>>>>
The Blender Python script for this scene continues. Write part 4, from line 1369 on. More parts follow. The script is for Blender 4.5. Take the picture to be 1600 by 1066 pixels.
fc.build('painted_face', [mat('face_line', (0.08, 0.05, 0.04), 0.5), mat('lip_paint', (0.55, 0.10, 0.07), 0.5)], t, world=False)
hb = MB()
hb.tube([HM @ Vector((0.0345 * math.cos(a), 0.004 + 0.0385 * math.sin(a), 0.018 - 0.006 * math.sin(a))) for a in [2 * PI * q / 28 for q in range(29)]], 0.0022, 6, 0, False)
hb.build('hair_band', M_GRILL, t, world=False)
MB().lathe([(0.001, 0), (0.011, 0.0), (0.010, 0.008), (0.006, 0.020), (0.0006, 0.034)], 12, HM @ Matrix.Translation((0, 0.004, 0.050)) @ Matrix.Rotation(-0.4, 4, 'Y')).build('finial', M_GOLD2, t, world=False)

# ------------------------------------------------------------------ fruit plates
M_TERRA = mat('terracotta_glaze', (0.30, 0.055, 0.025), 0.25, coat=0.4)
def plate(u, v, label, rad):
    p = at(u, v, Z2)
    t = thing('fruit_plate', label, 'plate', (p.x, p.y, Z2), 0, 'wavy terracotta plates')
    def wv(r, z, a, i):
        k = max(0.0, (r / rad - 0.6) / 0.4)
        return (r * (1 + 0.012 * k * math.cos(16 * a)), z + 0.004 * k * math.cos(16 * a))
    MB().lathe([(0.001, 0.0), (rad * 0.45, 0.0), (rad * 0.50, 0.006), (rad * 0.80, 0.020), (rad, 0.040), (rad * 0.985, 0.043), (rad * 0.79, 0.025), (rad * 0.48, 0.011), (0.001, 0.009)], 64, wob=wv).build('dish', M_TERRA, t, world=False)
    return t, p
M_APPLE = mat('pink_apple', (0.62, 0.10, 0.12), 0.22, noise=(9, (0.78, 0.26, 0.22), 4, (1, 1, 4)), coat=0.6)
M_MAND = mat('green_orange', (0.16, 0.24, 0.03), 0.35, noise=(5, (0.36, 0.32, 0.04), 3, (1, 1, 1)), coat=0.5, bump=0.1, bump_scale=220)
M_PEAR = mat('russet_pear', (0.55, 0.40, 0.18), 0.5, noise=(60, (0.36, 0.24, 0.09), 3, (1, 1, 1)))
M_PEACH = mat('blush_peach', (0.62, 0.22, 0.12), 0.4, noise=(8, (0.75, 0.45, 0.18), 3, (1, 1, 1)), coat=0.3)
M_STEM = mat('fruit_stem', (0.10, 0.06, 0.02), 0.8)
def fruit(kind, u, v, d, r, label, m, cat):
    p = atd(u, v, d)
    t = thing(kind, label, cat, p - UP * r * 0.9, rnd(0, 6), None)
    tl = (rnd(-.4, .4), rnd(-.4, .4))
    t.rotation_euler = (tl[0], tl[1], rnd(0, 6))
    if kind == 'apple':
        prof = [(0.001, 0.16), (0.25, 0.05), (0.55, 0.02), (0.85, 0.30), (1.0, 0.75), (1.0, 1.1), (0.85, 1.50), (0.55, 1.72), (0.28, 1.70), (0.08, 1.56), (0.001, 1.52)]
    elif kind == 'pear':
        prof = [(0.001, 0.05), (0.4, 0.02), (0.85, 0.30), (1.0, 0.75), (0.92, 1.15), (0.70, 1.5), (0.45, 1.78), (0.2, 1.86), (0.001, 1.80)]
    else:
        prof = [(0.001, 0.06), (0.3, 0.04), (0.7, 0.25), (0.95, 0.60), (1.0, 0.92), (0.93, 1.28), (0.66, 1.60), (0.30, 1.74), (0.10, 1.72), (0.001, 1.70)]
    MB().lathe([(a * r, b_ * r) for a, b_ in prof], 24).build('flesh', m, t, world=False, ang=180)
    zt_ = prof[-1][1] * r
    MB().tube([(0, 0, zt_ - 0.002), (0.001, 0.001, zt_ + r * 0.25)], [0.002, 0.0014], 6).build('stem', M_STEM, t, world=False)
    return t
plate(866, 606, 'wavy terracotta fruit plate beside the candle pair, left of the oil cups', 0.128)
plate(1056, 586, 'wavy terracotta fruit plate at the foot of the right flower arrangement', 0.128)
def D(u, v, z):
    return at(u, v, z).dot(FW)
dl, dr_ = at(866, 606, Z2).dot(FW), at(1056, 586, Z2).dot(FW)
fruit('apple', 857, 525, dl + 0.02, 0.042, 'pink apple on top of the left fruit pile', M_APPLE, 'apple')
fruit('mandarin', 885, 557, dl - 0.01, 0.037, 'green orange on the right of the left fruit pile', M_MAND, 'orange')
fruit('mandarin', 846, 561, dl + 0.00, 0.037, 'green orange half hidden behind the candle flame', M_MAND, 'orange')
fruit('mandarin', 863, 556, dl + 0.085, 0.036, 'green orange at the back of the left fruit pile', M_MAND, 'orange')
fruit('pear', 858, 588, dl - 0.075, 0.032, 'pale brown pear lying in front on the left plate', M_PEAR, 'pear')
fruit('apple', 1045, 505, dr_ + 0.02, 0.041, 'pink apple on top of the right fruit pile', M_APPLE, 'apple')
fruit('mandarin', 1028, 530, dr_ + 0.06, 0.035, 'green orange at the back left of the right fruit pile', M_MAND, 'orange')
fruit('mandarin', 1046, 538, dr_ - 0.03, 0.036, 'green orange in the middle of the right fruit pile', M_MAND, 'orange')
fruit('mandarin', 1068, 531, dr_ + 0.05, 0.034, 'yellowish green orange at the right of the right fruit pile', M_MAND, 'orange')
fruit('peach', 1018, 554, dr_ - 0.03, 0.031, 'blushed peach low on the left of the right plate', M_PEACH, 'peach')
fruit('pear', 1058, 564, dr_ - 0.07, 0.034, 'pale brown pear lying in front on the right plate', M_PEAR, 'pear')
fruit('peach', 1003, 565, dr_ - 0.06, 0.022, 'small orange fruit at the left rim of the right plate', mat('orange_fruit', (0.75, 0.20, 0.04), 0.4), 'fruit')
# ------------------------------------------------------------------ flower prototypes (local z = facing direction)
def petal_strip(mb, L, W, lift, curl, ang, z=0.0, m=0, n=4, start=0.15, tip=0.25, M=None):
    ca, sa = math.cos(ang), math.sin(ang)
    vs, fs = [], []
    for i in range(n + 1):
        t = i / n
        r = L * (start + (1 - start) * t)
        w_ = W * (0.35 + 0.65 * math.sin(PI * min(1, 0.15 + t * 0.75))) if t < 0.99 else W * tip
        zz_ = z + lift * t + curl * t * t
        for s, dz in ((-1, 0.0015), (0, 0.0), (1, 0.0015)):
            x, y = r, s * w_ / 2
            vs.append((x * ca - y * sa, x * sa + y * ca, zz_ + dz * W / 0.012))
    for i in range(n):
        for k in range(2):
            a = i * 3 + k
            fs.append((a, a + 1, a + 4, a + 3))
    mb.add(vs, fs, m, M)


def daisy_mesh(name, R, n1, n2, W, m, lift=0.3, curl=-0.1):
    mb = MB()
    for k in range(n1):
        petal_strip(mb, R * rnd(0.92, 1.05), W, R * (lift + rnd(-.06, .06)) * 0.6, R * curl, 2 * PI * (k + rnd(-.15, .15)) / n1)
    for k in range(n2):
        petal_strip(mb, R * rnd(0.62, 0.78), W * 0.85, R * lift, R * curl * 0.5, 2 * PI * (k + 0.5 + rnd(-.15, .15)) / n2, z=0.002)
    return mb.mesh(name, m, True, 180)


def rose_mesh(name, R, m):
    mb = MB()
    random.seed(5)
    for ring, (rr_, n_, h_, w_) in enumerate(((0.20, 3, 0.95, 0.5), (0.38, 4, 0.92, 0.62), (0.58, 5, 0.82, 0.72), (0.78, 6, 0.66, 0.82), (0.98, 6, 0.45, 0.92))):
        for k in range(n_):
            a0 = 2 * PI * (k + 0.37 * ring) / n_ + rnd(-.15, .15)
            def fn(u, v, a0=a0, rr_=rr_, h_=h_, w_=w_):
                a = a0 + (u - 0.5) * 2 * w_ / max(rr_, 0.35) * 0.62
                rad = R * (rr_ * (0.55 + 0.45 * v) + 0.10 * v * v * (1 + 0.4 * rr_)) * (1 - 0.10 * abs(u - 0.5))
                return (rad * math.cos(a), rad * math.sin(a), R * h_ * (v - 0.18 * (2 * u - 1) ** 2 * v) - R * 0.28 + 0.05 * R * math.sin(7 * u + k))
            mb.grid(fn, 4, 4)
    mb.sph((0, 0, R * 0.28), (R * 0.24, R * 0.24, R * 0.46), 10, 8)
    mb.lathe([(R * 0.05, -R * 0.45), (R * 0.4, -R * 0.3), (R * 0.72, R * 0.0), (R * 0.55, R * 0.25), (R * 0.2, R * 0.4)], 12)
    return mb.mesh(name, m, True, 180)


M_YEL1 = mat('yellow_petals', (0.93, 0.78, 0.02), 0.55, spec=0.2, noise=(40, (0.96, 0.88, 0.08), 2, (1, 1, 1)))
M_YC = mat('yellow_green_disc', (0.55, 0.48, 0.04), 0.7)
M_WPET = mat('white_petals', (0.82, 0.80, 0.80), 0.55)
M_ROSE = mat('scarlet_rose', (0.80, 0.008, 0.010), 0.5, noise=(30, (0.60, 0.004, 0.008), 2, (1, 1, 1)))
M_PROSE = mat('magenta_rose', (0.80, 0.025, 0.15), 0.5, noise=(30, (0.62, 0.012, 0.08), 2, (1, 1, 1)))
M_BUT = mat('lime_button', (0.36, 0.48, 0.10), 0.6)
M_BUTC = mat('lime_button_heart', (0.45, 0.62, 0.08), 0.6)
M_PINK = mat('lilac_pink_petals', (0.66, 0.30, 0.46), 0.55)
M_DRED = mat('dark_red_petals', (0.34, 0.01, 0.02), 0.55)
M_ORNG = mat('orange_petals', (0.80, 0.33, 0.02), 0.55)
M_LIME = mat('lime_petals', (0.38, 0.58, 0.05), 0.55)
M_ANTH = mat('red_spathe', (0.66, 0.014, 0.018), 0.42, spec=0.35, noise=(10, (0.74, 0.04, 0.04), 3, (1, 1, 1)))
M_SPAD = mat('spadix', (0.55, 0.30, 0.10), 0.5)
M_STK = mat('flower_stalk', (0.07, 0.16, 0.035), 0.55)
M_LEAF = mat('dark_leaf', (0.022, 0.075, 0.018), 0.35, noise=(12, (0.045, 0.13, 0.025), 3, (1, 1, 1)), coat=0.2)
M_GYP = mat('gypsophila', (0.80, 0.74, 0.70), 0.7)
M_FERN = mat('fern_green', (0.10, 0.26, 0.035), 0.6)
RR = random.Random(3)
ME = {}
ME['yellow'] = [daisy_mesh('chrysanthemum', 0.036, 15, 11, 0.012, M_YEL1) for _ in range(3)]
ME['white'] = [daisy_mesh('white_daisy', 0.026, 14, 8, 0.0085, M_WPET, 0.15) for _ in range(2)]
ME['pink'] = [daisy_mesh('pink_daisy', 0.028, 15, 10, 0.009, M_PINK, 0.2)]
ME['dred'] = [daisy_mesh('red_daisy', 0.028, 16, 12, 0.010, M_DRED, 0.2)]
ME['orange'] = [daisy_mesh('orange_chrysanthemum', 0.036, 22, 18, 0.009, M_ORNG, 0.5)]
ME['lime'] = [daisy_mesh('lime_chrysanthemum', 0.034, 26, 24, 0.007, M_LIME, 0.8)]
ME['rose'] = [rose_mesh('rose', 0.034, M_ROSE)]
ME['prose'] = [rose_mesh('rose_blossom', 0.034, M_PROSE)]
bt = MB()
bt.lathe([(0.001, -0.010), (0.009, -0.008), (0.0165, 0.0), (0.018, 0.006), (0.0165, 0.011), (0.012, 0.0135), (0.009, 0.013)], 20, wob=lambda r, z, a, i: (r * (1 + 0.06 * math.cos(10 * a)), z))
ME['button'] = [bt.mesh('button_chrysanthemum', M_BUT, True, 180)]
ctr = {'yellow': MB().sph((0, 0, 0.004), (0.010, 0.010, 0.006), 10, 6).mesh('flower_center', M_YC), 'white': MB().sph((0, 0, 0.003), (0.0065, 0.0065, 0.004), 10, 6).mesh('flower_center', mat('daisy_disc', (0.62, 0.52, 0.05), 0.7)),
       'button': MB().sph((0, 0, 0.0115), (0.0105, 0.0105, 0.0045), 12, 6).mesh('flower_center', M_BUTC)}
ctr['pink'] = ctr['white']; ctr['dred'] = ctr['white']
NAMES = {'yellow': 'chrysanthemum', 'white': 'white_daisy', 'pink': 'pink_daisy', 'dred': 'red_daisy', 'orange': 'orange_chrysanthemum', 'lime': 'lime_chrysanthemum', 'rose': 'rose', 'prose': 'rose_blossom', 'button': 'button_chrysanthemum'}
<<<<
• YOUR TASK: Quote exactly the first line of the data and every line after it through the one holding "M_GOLD2, t, world=False)".

• ANSWER TO THIS PROBLEM:
The Blender Python script for this scene continues. Write part 4, from line 1369 on. More parts follow. The script is for Blender 4.5. Take the picture to be 1600 by 1066 pixels.
fc.build('painted_face', [mat('face_line', (0.08, 0.05, 0.04), 0.5), mat('lip_paint', (0.55, 0.10, 0.07), 0.5)], t, world=False)
hb = MB()
hb.tube([HM @ Vector((0.0345 * math.cos(a), 0.004 + 0.0385 * math.sin(a), 0.018 - 0.006 * math.sin(a))) for a in [2 * PI * q / 28 for q in range(29)]], 0.0022, 6, 0, False)
hb.build('hair_band', M_GRILL, t, world=False)
MB().lathe([(0.001, 0), (0.011, 0.0), (0.010, 0.008), (0.006, 0.020), (0.0006, 0.034)], 12, HM @ Matrix.Translation((0, 0.004, 0.050)) @ Matrix.Rotation(-0.4, 4, 'Y')).build('finial', M_GOLD2, t, world=False)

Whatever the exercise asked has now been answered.